Now to make the fan keep working even after I release the button, I used a flag to track the fan’s state. The fan will turn on when I press the button and stay on until I press the button again to turn it off. The script will print “Fan On” when the button is pressed and “Fan Off” when the button is pressed again, every 0.1 seconds. Here’s my code.
Accelerometer¶
For my second input device, We were given our electric materials to utilize them for our final project. So my team took part in dividing each material on us where we tried to get familiar with them and learn how to use them. I took the opportunity and got the Adafruit MPU6050. Mind you I have zero knowledge about electronics and how to run them.. So I googled the name of my Adafruit and followed the steps they had on their official website here. Unlike the previous devices I tried above because I used the Arduino Kids IoT. But here I used the big kids Arduino :), the real stuff! Arduino Uno R3 with an adafruit.
I followed the steps from the official website:
1.I connected my Arduino Uno to the laptop and did the basic steps to get my laptop to recognize the Arduino from what I learned in week 4.
2.I took the code to program my Adafruit MPU6050 from the library on Arduino IDE app. sketch> include library> manage libraries> wrote my Adafruit name> install> install all.

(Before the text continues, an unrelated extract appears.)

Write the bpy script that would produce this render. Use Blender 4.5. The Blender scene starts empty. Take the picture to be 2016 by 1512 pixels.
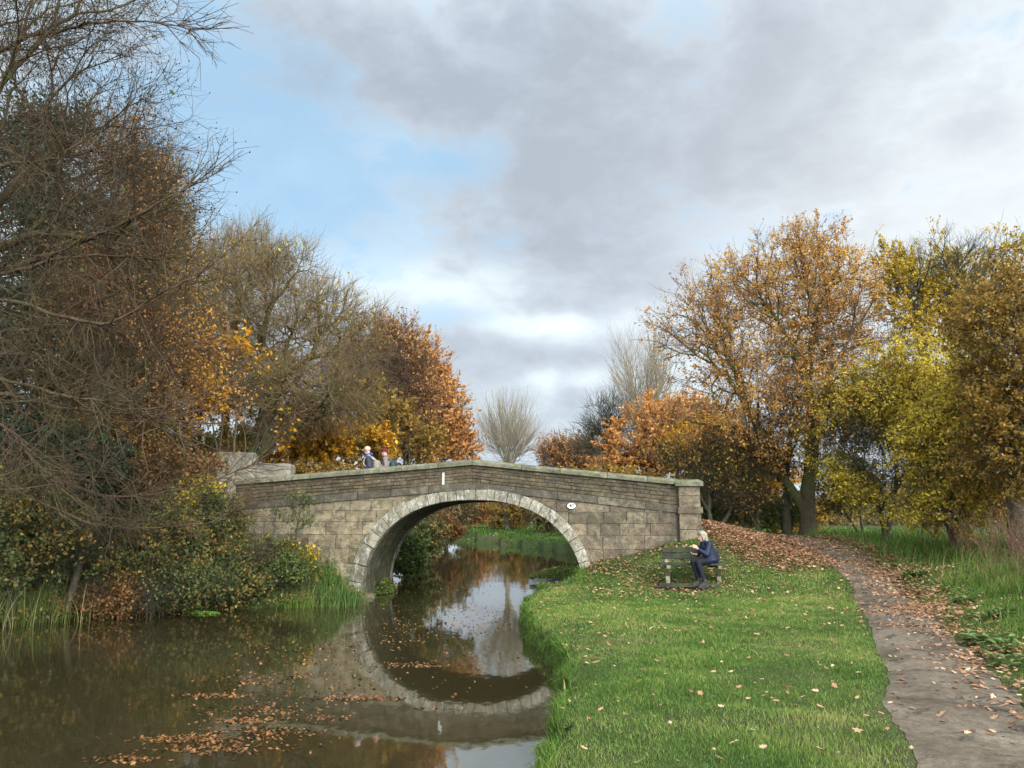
import bpy, math, random
import numpy as np
from mathutils import Vector, Matrix
PI = math.pi
S = bpy.context.scene
COL = S.collection
random.seed(7)
# ------------------------------------------------------------------ camera model
FPX = 1480.0
TH = math.atan(259 / 1480)
CT, ST = math.cos(TH), math.sin(TH)
EYE = 2.2
def ray(px, py):
    u = px - 1008; v = py - 756
    return np.array((u, FPX * CT + v * ST, FPX * ST - v * CT))
def atY(px, py, Y):
    r = ray(px, py); t = Y / r[1]
    return np.array((r[0] * t, Y, EYE + r[2] * t))
def atZ(px, py, Z):
    r = ray(px, py); t = (Z - EYE) / r[2]
    return np.array((r[0] * t, r[1] * t, Z))
cam_d = bpy.data.cameras.new('camera')
cam = bpy.data.objects.new('camera', cam_d); COL.objects.link(cam)
cam.location = (0, 0, EYE); cam.rotation_euler = (PI / 2 + TH, 0, 0)
cam_d.sensor_width = 36; cam_d.lens = 36 * FPX / 2016
cam_d.clip_start = 0.05; cam_d.clip_end = 6000
S.camera = cam
S.view_settings.view_transform = 'Standard'; S.view_settings.look = 'None'
S.view_settings.gamma = 1; S.view_settings.exposure = 1.15
S.cycles.max_bounces = 8; S.cycles.diffuse_bounces = 3; S.cycles.glossy_bounces = 3
S.cycles.transmission_bounces = 4; S.cycles.transparent_max_bounces = 8
S.cycles.caustics_reflective = False; S.cycles.caustics_refractive = False

# ------------------------------------------------------------------ tags
def tag(o, label=None, cat=None, group=None, kind=None):
    if label: o['label'] = label
    if cat: o['category'] = cat
    if group: o['group'] = group
    if kind: o['kind'] = kind
    return o
def empty(name, loc=(0, 0, 0), rz=0.0):
    o = bpy.data.objects.new(name, None); COL.objects.link(o)
    o.location = tuple(float(a) for a in loc); o.rotation_euler = (0, 0, rz)
    o.empty_display_size = .2
    return o

# ------------------------------------------------------------------ numpy mesh
def mesh_np(name, V, faces, mat, parent=None, attrs=None, smooth=False, kind=None):
    """V (n,3); faces: list of int arrays (m,k); attrs: name -> per-vertex float"""
    V = np.asarray(V, dtype=np.float32).reshape(-1, 3)
    me = bpy.data.meshes.new(name)
    faces = [np.asarray(f, dtype=np.int32) for f in faces if len(f)]
    nl = sum(f.size for f in faces); nf = sum(len(f) for f in faces)
    me.vertices.add(len(V)); me.vertices.foreach_set('co', V.ravel())
    me.loops.add(nl); me.loops.foreach_set('vertex_index', np.concatenate([f.ravel() for f in faces]))
    st = []; off = 0
    for f in faces:
        st.append(off + np.arange(len(f), dtype=np.int32) * f.shape[1]); off += f.size
    me.polygons.add(nf); me.polygons.foreach_set('loop_start', np.concatenate(st))
    if smooth: me.polygons.foreach_set('use_smooth', np.ones(nf, dtype=bool))
    me.update(calc_edges=True)
    for k, a in (attrs or {}).items():
        at = me.attributes.new(k, 'FLOAT', 'POINT'); at.data.foreach_set('value', np.asarray(a, dtype=np.float32))
    if mat: me.materials.append(mat)
    o = bpy.data.objects.new(name, me); COL.objects.link(o)
    if parent is not None:
        o.parent = parent
        if parent.type == 'EMPTY' and (parent.location.length > 0 or parent.rotation_euler.z):
            # geometry is given in world space: bring it to the parent's space
            M = Matrix.LocRotScale(parent.location, parent.rotation_euler, None).inverted()
            if parent.parent is None: me.transform(M)
    if kind: o['kind'] = kind
    return o
class MB:
    """collects convex solids into one mesh"""
    def __init__(s): s.v = []; s.f4 = []; s.f3 = []; s.fn = []; s.t = []; s.n = 0
    def add(s, verts, faces, tint=0.5):
        b = s.n; s.v += [tuple(map(float, v)) for v in verts]; s.n += len(verts); s.t += [tint] * len(verts)
        for f in faces: s.fn.append([b + i for i in f])
    def box(s, lo, hi, tint=0.5, M=None):
        x0, y0, z0 = lo; x1, y1, z1 = hi
        v = [(x0,y0,z0),(x1,y0,z0),(x1,y1,z0),(x0,y1,z0),(x0,y0,z1),(x1,y0,z1),(x1,y1,z1),(x0,y1,z1)]
        if M is not None: v = [tuple(M @ Vector(p)) for p in v]
        s.add(v, [(0,3,2,1),(4,5,6,7),(0,1,5,4),(1,2,6,5),(2,3,7,6),(3,0,4,7)], tint)
    def bar(s, p0, p1, w, h, tint=.5):
        p0 = Vector(p0); p1 = Vector(p1); d = (p1 - p0); L = d.length; d.normalize()
        up = Vector((0, 0, 1)) if abs(d.z) < .9 else Vector((0, 1, 0))
        x = d.cross(up).normalized(); z = x.cross(d)
        M = Matrix((( x.x, d.x, z.x, p0.x), (x.y, d.y, z.y, p0.y), (x.z, d.z, z.z, p0.z), (0,0,0,1)))
        s.box((-w/2, 0, -h/2), (w/2, L, h/2), tint, M)
    def prism(s, poly, y0, y1, tint=.5, bev=0.0, fn=None):
        """poly: list of (s,z) counter-clockwise seen from -y; from y0 (front) to y1"""
        n = len(poly); P = np.array(poly, float); c = P.mean(0)
        rings = []
        if bev > 0:
            d = P - c; L = np.linalg.norm(d, axis=1, keepdims=True); Q = c + d * np.maximum(0.3, 1 - bev * 1.4 / np.maximum(L, .01))
            rings.append((Q, y0)); rings.append((P, y0 + bev * .8))
        else: rings.append((P, y0))
        rings.append((P, y1))
        vs = []
        for Q, y in rings: vs += [(q[0], y, q[1]) for q in Q]
        if fn: vs = [fn(*v) for v in vs]
        fs = [tuple(range(n))]
        for r in range(len(rings) - 1):
            for i in range(n):
                j = (i + 1) % n
                fs.append((r*n+i, (r+1)*n+i, (r+1)*n+j, r*n+j))
        k = (len(rings) - 1) * n
        fs.append(tuple(reversed(range(k, k + n))))
        s.add(vs, fs, tint)
    def build(s, name, mat, parent=None, kind=None, bevel=0, smooth=False):
        me = bpy.data.meshes.new(name); me.from_pydata(s.v, [], s.fn); me.update()
        at = me.attributes.new('v', 'FLOAT', 'POINT'); at.data.foreach_set('value', np.array(s.t, dtype=np.float32))
        me.materials.append(mat)
        o = bpy.data.objects.new(name, me); COL.objects.link(o)
        if parent is not None: o.parent = parent
        if kind: o['kind'] = kind
        if bevel:
            m = o.modifiers.new('edge', 'BEVEL'); m.width = bevel; m.segments = 2; m.limit_method = 'ANGLE'
        if smooth: me.polygons.foreach_set('use_smooth', np.ones(len(me.polygons), dtype=bool))
        return o

# ------------------------------------------------------------------ materials
class NT:
    def __init__(s, m): s.t = m.node_tree; s.t.nodes.clear()
    def n(s, typ, **kw):
        nd = s.t.nodes.new(typ)
        for k, v in kw.items():
            if k.startswith('i_'):
                key = k[2:]; key = int(key) if key.isdigit() else key.replace('_', ' ')
                nd.inputs[key].default_value = v
            else: setattr(nd, k, v)
        return nd
    def l(s, a, b): s.t.links.new(a, b)
    def math(s, op, a, b=None, c=None, clamp=False):
        nd = s.t.nodes.new('ShaderNodeMath'); nd.operation = op; nd.use_clamp = clamp
        for i, x in enumerate((a, b, c)):
            if x is None: continue
            if isinstance(x, (int, float)): nd.inputs[i].default_value = x
            else: s.l(x, nd.inputs[i])
        return nd.outputs[0]
    def ramp(s, fac, stops, interp='LINEAR'):
        r = s.t.nodes.new('ShaderNodeValToRGB'); r.color_ramp.interpolation = interp
        e = r.color_ramp.elements
        while len(e) < len(stops): e.new(0.5)
        for i, (p, c) in enumerate(stops):
            e[i].position = p
            e[i].color = (*c, 1) if len(c) == 3 else c
        s.l(fac, r.inputs[0]); return r.outputs[0]
    def mix(s, fac, a, b, mode='MIX'):
        m = s.t.nodes.new('ShaderNodeMix'); m.data_type = 'RGBA'; m.blend_type = mode
        for k, x in ((0, fac), (6, a), (7, b)):
            if isinstance(x, (int, float)): m.inputs[k].default_value = x
            elif isinstance(x, tuple): m.inputs[k].default_value = (*x, 1) if len(x) == 3 else x
            else: s.l(x, m.inputs[k])
        return m.outputs[2]
    def noise(s, scale, detail=5, rough=.6, vec=None, dist=0.0):
        nd = s.t.nodes.new('ShaderNodeTexNoise'); nd.inputs['Scale'].default_value = scale
        nd.inputs['Detail'].default_value = detail; nd.inputs['Roughness'].default_value = rough
        nd.inputs['Distortion'].default_value = dist
        if vec is not None: s.l(vec, nd.inputs['Vector'])
        return nd.outputs[0]
    def coords(s, sc=(1, 1, 1), obj=True):
        tc = s.t.nodes.new('ShaderNodeTexCoord'); mp = s.t.nodes.new('ShaderNodeMapping')
        mp.inputs['Scale'].default_value = sc
        s.l(tc.outputs['Object' if obj else 'Generated'], mp.inputs[0]); return mp.outputs[0]
    def attr(s, name='v'):
        a = s.t.nodes.new('ShaderNodeAttribute'); a.attribute_name = name; return a.outputs['Fac']
    def out(s, sh):
        o = s.t.nodes.new('ShaderNodeOutputMaterial'); s.l(sh, o.inputs[0])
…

3.I uploaded the code it wrote for me and watched my arduino do the magic for me.
Here’s the Adafruit MPU6050 Code I Used:
// Basic demo for accelerometer readings from Adafruit MPU6050
#include <Adafruit_MPU6050.h>
#include <Adafruit_Sensor.h>
#include <Wire.h>
Adafruit_MPU6050 mpu;
void setup(void) {
Serial.begin(115200);
while (!Serial)
delay(10); // will pause Zero, Leonardo, etc until serial console opens
Serial.println("Adafruit MPU6050 test!");
// Try to initialize!
if (!mpu.begin()) {
Serial.println("Failed to find MPU6050 chip");
while (1) {
delay(10);
}
}
Serial.println("MPU6050 Found!");
mpu.setAccelerometerRange(MPU6050_RANGE_8_G);
Serial.print("Accelerometer range set to: ");
switch (mpu.getAccelerometerRange()) {
case MPU6050_RANGE_2_G:
Serial.println("+-2G");
break;
case MPU6050_RANGE_4_G:
Serial.println("+-4G");
break;
case MPU6050_RANGE_8_G:
Serial.println("+-8G");
break;
case MPU6050_RANGE_16_G:
Serial.println("+-16G");
break;
}
mpu.setGyroRange(MPU6050_RANGE_500_DEG);
Serial.print("Gyro range set to: ");
switch (mpu.getGyroRange()) {
case MPU6050_RANGE_250_DEG:
Serial.println("+- 250 deg/s");
break;
case MPU6050_RANGE_500_DEG:
Serial.println("+- 500 deg/s");
break;
case MPU6050_RANGE_1000_DEG:
Serial.println("+- 1000 deg/s");
break;
case MPU6050_RANGE_2000_DEG:
Serial.println("+- 2000 deg/s");
break;
}
mpu.setFilterBandwidth(MPU6050_BAND_21_HZ);
Serial.print("Filter bandwidth set to: ");
switch (mpu.getFilterBandwidth()) {
case MPU6050_BAND_260_HZ:
Serial.println("260 Hz");
break;
case MPU6050_BAND_184_HZ:
Serial.println("184 Hz");
break;
case MPU6050_BAND_94_HZ:
Serial.println("94 Hz");
break;
case MPU6050_BAND_44_HZ:
Serial.println("44 Hz");
break;
case MPU6050_BAND_21_HZ:
Serial.println("21 Hz");
break;
case MPU6050_BAND_10_HZ:
Serial.println("10 Hz");
break;
case MPU6050_BAND_5_HZ:
Serial.println("5 Hz");
break;
}
Serial.println("");
delay(100);
}
void loop() {
/* Get new sensor events with the readings */
sensors_event_t a, g, temp;
mpu.getEvent(&a, &g, &temp);
/* Print out the values */
Serial.print("Acceleration X: ");
Serial.print(a.acceleration.x);
Serial.print(", Y: ");
Serial.print(a.acceleration.y);
Serial.print(", Z: ");
Serial.print(a.acceleration.z);
Serial.println(" m/s^2");
Serial.print("Rotation X: ");
Serial.print(g.gyro.x);
Serial.print(", Y: ");
Serial.print(g.gyro.y);
Serial.print(", Z: ");
Serial.print(g.gyro.z);
Serial.println(" rad/s");
Serial.print("Temperature: ");
Serial.print(temp.temperature);
Serial.println(" degC");
Serial.println("");
delay(500);
}
4.Then I clicked on the serial monitor icon above to allow me to view my adafruit readings, and it successfully showed me the acceleration and rotation of the axis x,y, and z, in addition to the temperature values in celsius.
5.Final Result:
My Week in a Summary¶
This week, each component, from the buzzer to the accelerometer, was a lesson in electronics, programming, and the magic of turning ideas into reality. With every line of code, I not only instructed my Arduino but also reinforced my understanding of how software controls hardware, creating a symphony of interactions that was both intellectually fulfilling and fun.